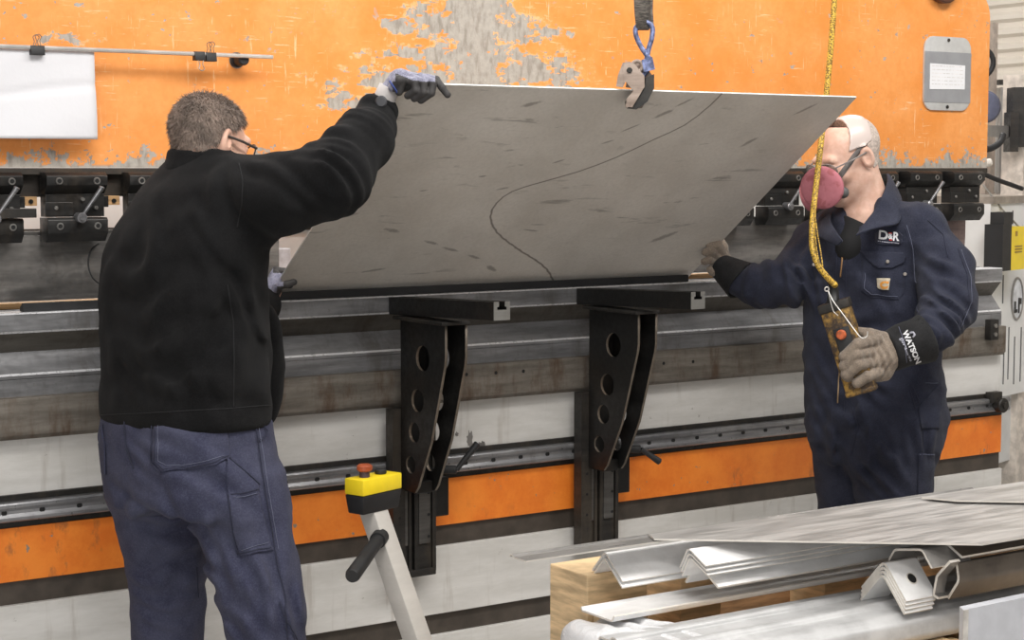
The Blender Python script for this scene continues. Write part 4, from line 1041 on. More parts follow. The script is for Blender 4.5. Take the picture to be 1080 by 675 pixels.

--

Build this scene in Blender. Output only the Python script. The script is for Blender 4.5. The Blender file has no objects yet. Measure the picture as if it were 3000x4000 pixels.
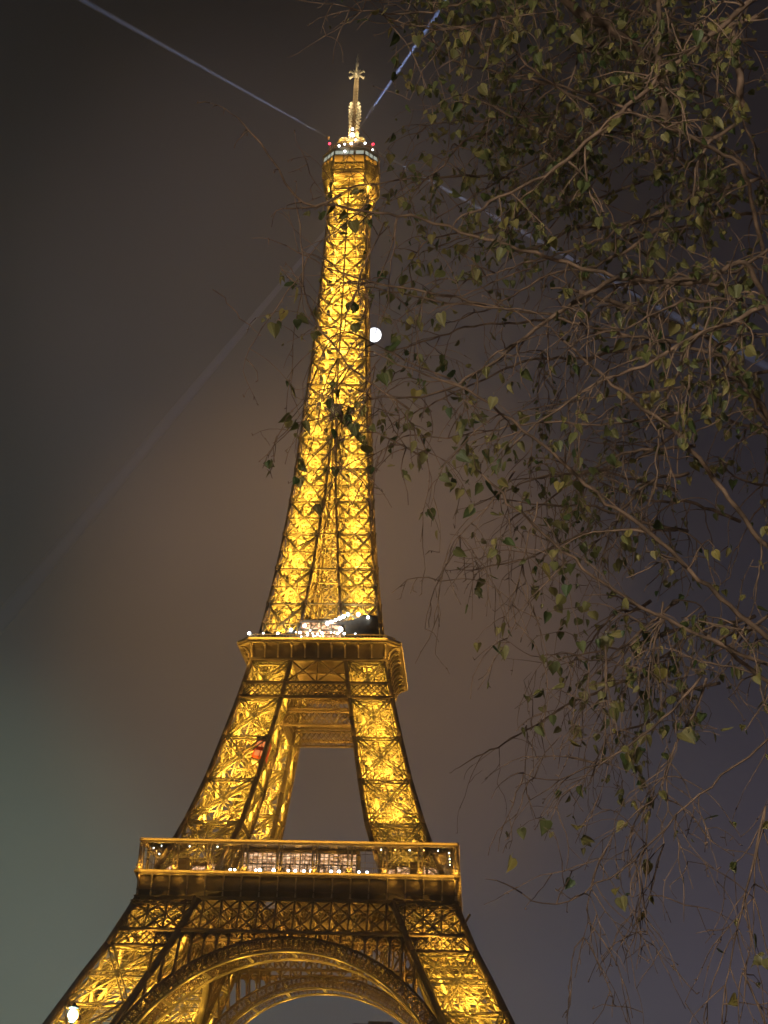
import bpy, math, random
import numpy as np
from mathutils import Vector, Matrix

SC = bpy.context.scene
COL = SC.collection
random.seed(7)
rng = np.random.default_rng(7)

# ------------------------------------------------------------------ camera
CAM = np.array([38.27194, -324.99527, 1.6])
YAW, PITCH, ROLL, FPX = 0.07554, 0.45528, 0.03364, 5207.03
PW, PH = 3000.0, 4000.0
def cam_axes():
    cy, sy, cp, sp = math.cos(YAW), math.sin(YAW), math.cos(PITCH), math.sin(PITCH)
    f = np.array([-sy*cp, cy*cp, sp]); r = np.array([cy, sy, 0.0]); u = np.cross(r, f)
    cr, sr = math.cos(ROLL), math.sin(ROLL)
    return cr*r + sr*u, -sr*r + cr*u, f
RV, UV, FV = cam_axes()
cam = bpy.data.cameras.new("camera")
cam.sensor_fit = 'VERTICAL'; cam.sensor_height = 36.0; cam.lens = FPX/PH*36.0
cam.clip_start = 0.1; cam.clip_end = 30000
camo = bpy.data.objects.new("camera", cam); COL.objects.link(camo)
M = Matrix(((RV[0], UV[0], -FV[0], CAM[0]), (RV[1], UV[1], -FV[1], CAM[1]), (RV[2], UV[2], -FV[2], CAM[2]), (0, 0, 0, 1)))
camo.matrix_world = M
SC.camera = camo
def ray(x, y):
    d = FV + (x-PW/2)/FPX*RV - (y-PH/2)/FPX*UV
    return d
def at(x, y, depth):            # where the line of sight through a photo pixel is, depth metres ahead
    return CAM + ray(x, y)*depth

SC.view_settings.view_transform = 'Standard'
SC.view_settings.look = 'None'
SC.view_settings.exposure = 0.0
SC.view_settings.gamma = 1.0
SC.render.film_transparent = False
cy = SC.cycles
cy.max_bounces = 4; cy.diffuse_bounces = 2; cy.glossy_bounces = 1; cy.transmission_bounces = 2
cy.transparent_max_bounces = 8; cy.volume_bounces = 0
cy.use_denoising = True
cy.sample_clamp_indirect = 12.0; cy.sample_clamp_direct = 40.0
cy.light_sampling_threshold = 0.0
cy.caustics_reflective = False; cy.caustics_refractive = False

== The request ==
Which lines above hold the word "script"? Copy each of them.

== Output of the task ==
The Blender Python script for this scene continues. Write part 4, from line 1041 on. More parts follow. The script is for Blender 4.5. Take the picture to be 1080 by 675 pixels.
Build this scene in Blender. Output only the Python script. The script is for Blender 4.5. The Blender file has no objects yet. Measure the picture as if it were 3000x4000 pixels.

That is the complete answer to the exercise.